> **YOUR TASK**: Word for word, restate the lines from the start of the data below through the line containing "return inside".

> **DATA EXTRACT**:
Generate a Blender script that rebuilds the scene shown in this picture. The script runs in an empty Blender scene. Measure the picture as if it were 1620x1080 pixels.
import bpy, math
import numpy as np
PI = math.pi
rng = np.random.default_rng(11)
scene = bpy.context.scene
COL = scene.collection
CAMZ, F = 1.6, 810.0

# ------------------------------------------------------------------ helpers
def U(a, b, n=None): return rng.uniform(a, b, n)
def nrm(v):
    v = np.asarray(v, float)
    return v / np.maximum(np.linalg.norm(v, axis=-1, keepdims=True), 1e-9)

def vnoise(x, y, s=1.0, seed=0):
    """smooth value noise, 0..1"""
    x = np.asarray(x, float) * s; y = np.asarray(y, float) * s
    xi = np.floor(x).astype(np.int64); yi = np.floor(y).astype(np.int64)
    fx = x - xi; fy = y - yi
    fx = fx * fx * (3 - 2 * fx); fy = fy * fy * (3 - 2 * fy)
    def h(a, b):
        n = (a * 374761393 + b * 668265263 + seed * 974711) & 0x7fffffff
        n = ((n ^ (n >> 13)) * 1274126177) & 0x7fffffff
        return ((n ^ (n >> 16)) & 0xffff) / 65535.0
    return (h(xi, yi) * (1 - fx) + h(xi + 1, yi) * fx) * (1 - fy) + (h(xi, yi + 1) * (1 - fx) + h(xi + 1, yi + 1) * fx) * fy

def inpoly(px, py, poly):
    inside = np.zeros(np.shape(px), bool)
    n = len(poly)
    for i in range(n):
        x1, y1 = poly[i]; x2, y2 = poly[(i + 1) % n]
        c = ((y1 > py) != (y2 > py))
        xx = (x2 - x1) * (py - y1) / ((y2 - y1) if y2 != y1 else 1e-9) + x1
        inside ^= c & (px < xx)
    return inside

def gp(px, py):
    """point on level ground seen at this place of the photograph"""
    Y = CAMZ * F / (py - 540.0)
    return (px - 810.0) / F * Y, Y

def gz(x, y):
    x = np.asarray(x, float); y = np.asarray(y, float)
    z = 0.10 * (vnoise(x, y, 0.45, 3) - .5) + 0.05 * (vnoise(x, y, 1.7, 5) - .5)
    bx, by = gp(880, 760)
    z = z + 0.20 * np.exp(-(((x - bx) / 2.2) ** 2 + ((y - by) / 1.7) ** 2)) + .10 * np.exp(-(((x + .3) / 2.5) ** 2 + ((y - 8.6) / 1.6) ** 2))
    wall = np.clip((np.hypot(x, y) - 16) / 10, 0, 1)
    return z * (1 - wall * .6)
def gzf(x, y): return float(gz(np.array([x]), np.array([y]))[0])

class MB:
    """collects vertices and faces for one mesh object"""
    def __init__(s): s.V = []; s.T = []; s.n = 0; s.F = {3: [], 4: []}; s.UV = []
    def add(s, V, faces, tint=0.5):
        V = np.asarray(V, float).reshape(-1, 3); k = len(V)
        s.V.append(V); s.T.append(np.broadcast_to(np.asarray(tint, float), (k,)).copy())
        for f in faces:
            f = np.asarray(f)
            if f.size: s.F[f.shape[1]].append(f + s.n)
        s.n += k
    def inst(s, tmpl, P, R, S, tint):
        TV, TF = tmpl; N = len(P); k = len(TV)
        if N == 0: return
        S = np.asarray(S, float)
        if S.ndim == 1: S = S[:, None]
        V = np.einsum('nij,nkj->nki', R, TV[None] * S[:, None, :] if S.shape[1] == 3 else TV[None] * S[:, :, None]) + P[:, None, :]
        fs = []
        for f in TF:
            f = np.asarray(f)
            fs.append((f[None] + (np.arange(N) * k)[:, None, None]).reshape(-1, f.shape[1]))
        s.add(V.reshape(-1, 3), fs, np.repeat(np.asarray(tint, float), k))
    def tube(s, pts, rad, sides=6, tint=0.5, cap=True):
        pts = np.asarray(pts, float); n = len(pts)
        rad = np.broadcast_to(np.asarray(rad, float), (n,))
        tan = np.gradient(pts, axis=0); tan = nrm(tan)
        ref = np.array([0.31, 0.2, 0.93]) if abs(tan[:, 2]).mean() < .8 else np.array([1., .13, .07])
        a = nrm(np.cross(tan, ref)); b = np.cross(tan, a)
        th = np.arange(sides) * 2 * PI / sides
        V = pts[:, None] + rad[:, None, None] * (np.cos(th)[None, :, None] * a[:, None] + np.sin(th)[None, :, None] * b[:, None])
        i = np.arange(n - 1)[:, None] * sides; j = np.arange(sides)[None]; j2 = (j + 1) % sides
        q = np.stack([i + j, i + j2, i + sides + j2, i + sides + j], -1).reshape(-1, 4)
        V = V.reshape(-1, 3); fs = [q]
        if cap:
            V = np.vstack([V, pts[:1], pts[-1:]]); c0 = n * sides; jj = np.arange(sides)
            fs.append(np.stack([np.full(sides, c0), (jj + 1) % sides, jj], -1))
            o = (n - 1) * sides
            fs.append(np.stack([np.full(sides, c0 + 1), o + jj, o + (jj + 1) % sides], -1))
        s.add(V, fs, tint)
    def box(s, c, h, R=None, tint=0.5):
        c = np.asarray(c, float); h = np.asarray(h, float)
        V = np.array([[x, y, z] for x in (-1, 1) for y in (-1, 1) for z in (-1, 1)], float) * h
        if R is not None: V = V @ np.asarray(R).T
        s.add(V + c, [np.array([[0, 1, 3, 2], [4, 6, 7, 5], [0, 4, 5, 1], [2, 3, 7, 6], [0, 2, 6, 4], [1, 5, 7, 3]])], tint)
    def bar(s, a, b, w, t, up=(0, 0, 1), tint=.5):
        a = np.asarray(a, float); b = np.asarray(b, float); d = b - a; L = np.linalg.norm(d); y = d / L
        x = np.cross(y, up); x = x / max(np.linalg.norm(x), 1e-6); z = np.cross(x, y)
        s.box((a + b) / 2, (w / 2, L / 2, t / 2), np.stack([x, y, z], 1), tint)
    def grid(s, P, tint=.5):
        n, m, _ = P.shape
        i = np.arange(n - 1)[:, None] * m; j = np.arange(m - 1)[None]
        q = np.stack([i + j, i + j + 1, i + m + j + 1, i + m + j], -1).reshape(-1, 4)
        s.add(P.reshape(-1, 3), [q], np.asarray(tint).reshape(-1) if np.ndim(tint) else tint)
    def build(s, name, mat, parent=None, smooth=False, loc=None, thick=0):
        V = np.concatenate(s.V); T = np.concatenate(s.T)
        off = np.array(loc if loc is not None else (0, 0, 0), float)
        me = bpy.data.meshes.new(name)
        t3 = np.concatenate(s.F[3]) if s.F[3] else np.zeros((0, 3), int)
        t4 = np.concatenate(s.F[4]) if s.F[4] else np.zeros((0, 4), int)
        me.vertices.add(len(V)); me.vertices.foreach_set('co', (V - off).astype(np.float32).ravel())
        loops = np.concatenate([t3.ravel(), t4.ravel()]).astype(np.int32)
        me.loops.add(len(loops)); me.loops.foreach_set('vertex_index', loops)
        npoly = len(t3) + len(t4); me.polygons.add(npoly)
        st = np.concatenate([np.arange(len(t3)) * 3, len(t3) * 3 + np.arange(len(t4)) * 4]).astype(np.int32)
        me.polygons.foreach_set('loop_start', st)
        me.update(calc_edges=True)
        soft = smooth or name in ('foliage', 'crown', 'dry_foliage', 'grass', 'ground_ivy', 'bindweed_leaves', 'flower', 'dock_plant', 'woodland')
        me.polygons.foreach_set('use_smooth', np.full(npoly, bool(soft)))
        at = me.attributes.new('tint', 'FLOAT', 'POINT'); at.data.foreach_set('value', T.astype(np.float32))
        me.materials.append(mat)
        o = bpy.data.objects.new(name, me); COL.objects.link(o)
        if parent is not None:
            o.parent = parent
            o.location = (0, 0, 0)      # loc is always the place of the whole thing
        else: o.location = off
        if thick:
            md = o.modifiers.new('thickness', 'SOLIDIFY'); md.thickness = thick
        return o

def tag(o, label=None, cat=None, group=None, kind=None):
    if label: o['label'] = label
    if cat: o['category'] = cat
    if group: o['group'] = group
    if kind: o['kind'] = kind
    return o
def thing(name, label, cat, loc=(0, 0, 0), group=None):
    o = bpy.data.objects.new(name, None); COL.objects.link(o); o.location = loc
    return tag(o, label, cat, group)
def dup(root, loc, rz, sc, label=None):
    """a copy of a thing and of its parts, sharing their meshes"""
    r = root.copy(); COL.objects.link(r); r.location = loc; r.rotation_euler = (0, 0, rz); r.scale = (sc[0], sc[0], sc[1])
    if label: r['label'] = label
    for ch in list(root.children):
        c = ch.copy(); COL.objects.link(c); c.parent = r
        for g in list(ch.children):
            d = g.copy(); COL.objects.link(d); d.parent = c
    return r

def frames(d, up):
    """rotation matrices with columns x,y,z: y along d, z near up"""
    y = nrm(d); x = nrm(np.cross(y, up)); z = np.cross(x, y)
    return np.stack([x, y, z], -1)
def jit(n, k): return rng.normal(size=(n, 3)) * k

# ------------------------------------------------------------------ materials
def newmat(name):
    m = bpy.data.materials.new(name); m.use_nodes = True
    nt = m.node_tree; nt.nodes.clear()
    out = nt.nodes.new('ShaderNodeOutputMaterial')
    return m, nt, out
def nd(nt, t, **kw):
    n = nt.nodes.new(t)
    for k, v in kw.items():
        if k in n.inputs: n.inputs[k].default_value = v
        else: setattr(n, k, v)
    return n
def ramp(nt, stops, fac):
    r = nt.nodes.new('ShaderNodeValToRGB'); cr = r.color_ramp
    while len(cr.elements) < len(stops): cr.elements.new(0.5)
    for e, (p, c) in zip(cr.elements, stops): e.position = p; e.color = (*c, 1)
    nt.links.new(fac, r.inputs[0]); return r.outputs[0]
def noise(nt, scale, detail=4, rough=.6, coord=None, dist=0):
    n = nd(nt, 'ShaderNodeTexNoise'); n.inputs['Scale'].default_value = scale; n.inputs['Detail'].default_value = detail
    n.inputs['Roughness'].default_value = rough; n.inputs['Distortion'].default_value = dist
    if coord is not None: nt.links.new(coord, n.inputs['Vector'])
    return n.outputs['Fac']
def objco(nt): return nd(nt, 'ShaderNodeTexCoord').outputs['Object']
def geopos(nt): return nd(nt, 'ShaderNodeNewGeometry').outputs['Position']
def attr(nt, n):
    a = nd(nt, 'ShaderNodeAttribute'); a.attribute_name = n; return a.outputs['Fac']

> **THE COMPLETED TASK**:
Generate a Blender script that rebuilds the scene shown in this picture. The script runs in an empty Blender scene. Measure the picture as if it were 1620x1080 pixels.
import bpy, math
import numpy as np
PI = math.pi
rng = np.random.default_rng(11)
scene = bpy.context.scene
COL = scene.collection
CAMZ, F = 1.6, 810.0

# ------------------------------------------------------------------ helpers
def U(a, b, n=None): return rng.uniform(a, b, n)
def nrm(v):
    v = np.asarray(v, float)
    return v / np.maximum(np.linalg.norm(v, axis=-1, keepdims=True), 1e-9)

def vnoise(x, y, s=1.0, seed=0):
    """smooth value noise, 0..1"""
    x = np.asarray(x, float) * s; y = np.asarray(y, float) * s
    xi = np.floor(x).astype(np.int64); yi = np.floor(y).astype(np.int64)
    fx = x - xi; fy = y - yi
    fx = fx * fx * (3 - 2 * fx); fy = fy * fy * (3 - 2 * fy)
    def h(a, b):
        n = (a * 374761393 + b * 668265263 + seed * 974711) & 0x7fffffff
        n = ((n ^ (n >> 13)) * 1274126177) & 0x7fffffff
        return ((n ^ (n >> 16)) & 0xffff) / 65535.0
    return (h(xi, yi) * (1 - fx) + h(xi + 1, yi) * fx) * (1 - fy) + (h(xi, yi + 1) * (1 - fx) + h(xi + 1, yi + 1) * fx) * fy

def inpoly(px, py, poly):
    inside = np.zeros(np.shape(px), bool)
    n = len(poly)
    for i in range(n):
        x1, y1 = poly[i]; x2, y2 = poly[(i + 1) % n]
        c = ((y1 > py) != (y2 > py))
        xx = (x2 - x1) * (py - y1) / ((y2 - y1) if y2 != y1 else 1e-9) + x1
        inside ^= c & (px < xx)
    return inside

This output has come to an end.